Grand classique de la littérature américaine du XIXe, Little Woman a eu, au cours du siècle suivant, son lot d'adaptations sur petit et grand écran. On se souvient notamment de la mini-série de 1978 de David Lowell Rich et surtout, de la très réussie version cinéma de 1994 signée par Gillian Armstrong, avec Susan Sarendon, Winona Ryder, Kirsten Dunst, Clare Danes, Christian Bale ou encore Gabriel Byrne (excusez du peu!).
Si retrouver cette histoire intemporelle au cinéma avait de quoi nous ravir, on pouvait néanmoins se demander ce que cet énième portage allait pouvoir apporter.
C'était sans compter sur le talent de Greta Gerwig, qu'on connaissait jusqu'ici surtout en tant qu'actrice.


Le premier choix fort de la jeune réalisatrice, c'est d'abord d'avoir "déstructuré" l'histoire de Louisa May Alcott en abandonnant l'approche chronologique du double roman original. Cette fois, le film commence alors que les filles sont déjà adultes, puis revient régulièrement sept ans en arrière, relatant alors les événements du premier livre.
Un choix habile qui permet d'offrir une nouvelle dynamique à cette oeuvre, à la réserve près qu'on s'y perd parfois un peu. Néanmoins, on remarque souvent que la période relatant l'adolescence des filles offre des images aux couleurs plus chaudes que celles de l'âge adulte.


Si on qualifiera de "mignonne", la première partie du film, la seconde est clairement celle qui présente le plus d'intérêt. Celle où les enjeux deviennent palpables.
Si Greta Gerwig n'élude jamais vraiment l'histoire originale (même si quelques "détails" sont mis de côté), elle l'a néanmoins "orienté" pour appuyer les thèmes qui lui sont chers.
Si les rêves de gloire et d'accomplissement des quatre jeunes femmes sont toujours bien présents, en revanche, la réalisatrice les utilisent pour montrer à quel point une femme du XIXe siècle avait peu de chance de les voir se réaliser, tant il était difficile de se défaire des chaînes d'une société encore très patriarcale.
D'autres thèmes viennent également ponctuer cette version de Little Woman: on y parle des liens familiaux, de la complexité des rapports hommes/femmes, ou encore de la vie après la perte d'un être cher. On appréciera d'ailleurs que les quatre filles ne cristallisent pas à elles seules les sujets abordés, les personnages dits secondaires portant eux aussi leur fardeau.
Enfin, le contexte de la guerre de Sécession et plus généralement, de la vie au XIXe siècle, n'est pas éludé non plus et il donne souvent à réfléchir sur les conditions de vie à cette époque, d'un point de vue plus matériel et sanitaire. De quoi nous faire aimer 2020 malgré tout!
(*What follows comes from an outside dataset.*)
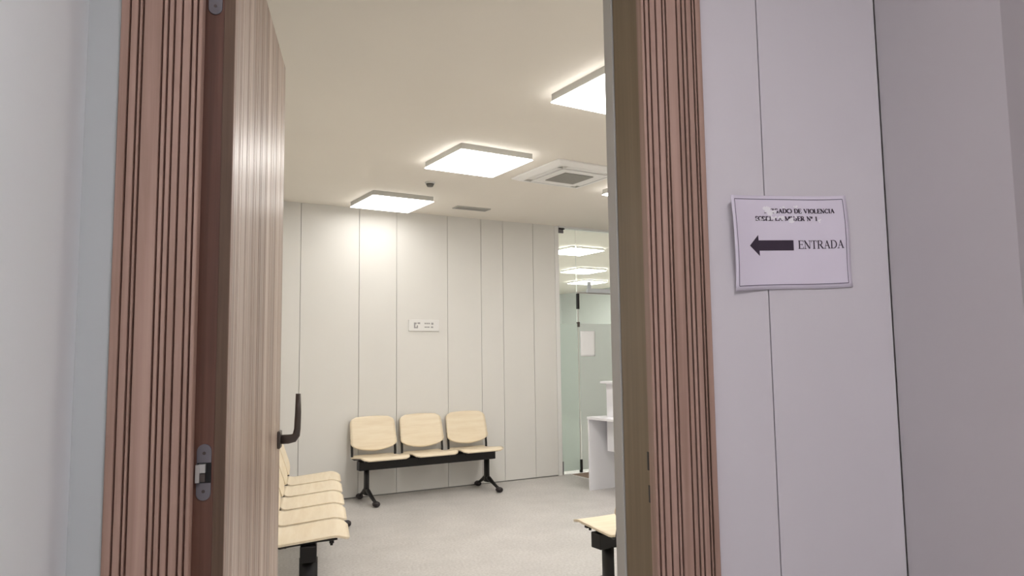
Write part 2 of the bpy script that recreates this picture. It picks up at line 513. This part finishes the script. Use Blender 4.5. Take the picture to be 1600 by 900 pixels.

Si l'approche ambitieuse de Greta Gerwig explique en partie la réussite de cette adaptation, la réalisatrice a également pu se reposer sur un casting qui n'a finalement pas grand chose à envier à celui de 1994. On notera tout particulièrement la performance de Saoirse Ronan, qui a su porter le personnage de Jo dans toute sa complexité, et ce jusqu'à la dernière seconde du plan final, et Florence Pugh qui transcende celui de Amy, souvent considérée comme la soeur March la moins intéressante (et sympathique). A l'inverse, parmi les rôles principaux, celui de Laurie (incarné par Timothée Chalamet) semble le moins travaillé et intéressant, mais il a au moins le mérite d'être aussi agaçant que ses prédécesseurs (à se demander ce que les filles lui trouvent)!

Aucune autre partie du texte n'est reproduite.